The percentage of Americans who favor scrapping the 75-year-old federal prohibition on weed has doubled during the past decade to about 50% and is expected to keep climbing. While federal law is unlikely to change anytime soon, Rohrabacher says conservative ideology should spur the party to revisit its policies.

The party's libertarian wing has long opposed government infringement on personal choice. Fiscal hawks can point to the billions of dollars in taxes and fees that legalizing weed might yield for recession-hobbled budgets. Then there's the budding alliance between stoners and conservatives--like Cuccinelli, former Indiana governor Mitch Daniels and Kentucky Senator Rand Paul--who don't advocate legalization but say states should have the right to make that choice. GOP Congressman Mike Coffman opposed the legalization referendum in his home state of Colorado, then signed on to a bill warning the feds not to meddle with the result. According to a recent CBS News poll, 65% of Republicans nationwide think the decision should be left up to the states.

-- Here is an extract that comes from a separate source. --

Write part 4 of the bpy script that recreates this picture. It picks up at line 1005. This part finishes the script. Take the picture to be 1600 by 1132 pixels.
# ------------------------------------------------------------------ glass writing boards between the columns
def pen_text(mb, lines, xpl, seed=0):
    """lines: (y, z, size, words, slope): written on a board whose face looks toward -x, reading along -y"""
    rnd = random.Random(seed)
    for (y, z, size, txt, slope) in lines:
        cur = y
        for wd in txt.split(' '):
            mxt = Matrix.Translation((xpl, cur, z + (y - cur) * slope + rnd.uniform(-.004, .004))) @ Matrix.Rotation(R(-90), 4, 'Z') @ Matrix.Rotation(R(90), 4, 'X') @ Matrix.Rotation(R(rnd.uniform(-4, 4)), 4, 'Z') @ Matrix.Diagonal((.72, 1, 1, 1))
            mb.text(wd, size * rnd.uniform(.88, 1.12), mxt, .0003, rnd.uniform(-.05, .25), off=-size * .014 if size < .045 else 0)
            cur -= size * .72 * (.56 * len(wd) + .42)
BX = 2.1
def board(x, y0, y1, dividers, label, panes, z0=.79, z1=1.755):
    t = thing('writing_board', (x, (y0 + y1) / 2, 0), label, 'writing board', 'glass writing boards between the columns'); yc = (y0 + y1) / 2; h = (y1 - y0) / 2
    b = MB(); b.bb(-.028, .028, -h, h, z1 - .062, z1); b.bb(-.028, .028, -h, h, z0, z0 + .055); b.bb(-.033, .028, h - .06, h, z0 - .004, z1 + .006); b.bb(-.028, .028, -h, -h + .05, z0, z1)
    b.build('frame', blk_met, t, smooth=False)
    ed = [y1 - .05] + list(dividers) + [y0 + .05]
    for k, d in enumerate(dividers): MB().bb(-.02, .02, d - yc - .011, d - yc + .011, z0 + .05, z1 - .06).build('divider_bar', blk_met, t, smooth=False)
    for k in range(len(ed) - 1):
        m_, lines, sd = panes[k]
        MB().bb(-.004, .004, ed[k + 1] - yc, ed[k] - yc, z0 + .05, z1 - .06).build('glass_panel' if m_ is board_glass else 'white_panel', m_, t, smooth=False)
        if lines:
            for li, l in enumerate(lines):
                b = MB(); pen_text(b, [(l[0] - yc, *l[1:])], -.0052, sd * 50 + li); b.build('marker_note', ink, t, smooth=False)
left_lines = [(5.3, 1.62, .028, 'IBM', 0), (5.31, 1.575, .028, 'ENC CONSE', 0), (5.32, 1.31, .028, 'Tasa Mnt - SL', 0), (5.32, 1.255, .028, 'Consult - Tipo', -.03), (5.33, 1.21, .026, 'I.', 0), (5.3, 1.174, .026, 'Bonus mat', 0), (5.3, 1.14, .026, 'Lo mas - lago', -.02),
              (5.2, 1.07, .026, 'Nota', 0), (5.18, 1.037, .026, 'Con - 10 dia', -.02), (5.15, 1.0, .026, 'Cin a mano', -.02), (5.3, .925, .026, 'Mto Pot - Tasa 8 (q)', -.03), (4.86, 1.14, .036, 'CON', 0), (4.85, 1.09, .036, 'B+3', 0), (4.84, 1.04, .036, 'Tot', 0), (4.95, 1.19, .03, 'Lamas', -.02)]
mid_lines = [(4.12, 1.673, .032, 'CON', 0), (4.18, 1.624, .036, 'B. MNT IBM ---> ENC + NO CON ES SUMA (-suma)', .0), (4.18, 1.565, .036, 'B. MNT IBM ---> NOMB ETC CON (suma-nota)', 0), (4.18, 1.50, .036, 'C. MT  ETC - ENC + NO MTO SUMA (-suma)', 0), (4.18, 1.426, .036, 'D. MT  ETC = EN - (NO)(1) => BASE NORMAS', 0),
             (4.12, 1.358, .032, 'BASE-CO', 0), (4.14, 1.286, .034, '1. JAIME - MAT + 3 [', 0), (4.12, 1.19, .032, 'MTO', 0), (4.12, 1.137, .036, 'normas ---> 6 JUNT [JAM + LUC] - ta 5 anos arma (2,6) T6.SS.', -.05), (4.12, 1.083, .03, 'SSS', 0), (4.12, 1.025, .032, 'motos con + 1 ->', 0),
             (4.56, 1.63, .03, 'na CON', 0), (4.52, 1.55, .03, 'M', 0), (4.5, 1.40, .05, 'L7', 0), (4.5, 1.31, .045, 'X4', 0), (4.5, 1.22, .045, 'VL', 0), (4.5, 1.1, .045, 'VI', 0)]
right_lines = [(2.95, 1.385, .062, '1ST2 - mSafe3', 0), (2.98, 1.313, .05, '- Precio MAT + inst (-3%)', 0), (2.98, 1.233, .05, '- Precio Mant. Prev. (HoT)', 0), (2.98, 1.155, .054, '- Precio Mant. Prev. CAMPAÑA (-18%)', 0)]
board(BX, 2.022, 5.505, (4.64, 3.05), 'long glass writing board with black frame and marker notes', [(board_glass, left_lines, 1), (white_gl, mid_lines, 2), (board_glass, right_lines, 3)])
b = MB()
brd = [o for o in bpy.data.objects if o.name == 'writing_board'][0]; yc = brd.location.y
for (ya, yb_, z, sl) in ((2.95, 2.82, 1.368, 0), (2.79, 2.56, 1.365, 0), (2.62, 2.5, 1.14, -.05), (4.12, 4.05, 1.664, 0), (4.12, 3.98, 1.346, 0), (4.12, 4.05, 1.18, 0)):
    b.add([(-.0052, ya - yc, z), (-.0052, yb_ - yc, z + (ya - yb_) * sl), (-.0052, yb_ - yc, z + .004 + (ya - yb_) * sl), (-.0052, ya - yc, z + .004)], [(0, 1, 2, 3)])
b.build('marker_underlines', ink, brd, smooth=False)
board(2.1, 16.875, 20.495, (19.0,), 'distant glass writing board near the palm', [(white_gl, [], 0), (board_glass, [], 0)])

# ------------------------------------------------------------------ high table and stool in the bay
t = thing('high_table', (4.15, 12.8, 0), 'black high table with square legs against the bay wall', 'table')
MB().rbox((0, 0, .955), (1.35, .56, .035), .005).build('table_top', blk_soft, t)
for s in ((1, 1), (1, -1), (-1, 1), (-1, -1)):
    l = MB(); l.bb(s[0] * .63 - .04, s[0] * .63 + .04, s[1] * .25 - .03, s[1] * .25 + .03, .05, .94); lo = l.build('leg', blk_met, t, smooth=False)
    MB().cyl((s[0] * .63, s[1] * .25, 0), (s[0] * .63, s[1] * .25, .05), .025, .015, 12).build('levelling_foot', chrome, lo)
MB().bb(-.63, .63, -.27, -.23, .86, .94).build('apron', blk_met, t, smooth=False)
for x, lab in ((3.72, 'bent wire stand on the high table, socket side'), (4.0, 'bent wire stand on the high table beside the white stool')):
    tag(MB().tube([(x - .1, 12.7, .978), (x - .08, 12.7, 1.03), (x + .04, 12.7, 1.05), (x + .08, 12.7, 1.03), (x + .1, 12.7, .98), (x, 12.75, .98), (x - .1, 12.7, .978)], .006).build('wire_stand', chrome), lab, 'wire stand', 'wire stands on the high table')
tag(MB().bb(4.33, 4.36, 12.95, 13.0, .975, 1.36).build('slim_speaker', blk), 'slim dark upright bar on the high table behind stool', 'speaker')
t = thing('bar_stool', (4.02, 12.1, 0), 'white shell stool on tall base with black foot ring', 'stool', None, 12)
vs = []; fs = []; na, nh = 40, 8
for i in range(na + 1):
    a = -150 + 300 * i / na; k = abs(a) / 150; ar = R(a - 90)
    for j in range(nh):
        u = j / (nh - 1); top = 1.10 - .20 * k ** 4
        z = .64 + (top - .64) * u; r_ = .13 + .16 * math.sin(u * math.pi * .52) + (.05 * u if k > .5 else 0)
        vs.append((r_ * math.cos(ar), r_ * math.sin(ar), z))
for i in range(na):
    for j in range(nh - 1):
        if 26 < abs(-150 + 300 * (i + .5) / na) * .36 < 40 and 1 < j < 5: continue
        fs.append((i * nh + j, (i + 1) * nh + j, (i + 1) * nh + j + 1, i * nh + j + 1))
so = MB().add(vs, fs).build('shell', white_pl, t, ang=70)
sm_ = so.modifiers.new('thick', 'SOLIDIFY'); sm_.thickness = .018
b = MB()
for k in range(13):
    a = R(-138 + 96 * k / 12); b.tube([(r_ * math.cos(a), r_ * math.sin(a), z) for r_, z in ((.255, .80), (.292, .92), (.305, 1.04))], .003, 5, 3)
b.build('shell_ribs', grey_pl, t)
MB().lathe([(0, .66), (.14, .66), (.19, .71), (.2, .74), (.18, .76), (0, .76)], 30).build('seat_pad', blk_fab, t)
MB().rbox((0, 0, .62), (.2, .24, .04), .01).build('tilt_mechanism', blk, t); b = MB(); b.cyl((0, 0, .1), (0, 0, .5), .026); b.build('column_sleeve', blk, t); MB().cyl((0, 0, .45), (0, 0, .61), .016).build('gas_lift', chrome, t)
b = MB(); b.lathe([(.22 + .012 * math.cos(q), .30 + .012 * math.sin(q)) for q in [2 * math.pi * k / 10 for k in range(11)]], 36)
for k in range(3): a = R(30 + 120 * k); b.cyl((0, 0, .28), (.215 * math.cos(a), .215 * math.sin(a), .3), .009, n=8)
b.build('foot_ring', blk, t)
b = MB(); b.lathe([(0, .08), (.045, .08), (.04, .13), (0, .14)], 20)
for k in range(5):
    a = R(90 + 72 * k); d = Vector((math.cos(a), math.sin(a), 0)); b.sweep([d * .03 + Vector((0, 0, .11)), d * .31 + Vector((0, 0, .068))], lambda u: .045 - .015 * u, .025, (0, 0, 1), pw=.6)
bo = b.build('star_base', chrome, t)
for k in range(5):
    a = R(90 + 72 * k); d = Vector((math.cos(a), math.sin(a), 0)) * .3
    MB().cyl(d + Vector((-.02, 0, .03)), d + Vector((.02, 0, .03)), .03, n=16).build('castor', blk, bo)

A softer stance could also help Republicans compete for young voters, who overwhelmingly favor legalization and who fled the party in recent presidential elections. "It's one of the easier things for them to do," says Larry Sabato, the University of Virginia political scientist whose class Cuccinelli visited. "It's easier than immigration. It's easier than supporting gay rights." For proponents of pot, these are heady days indeed.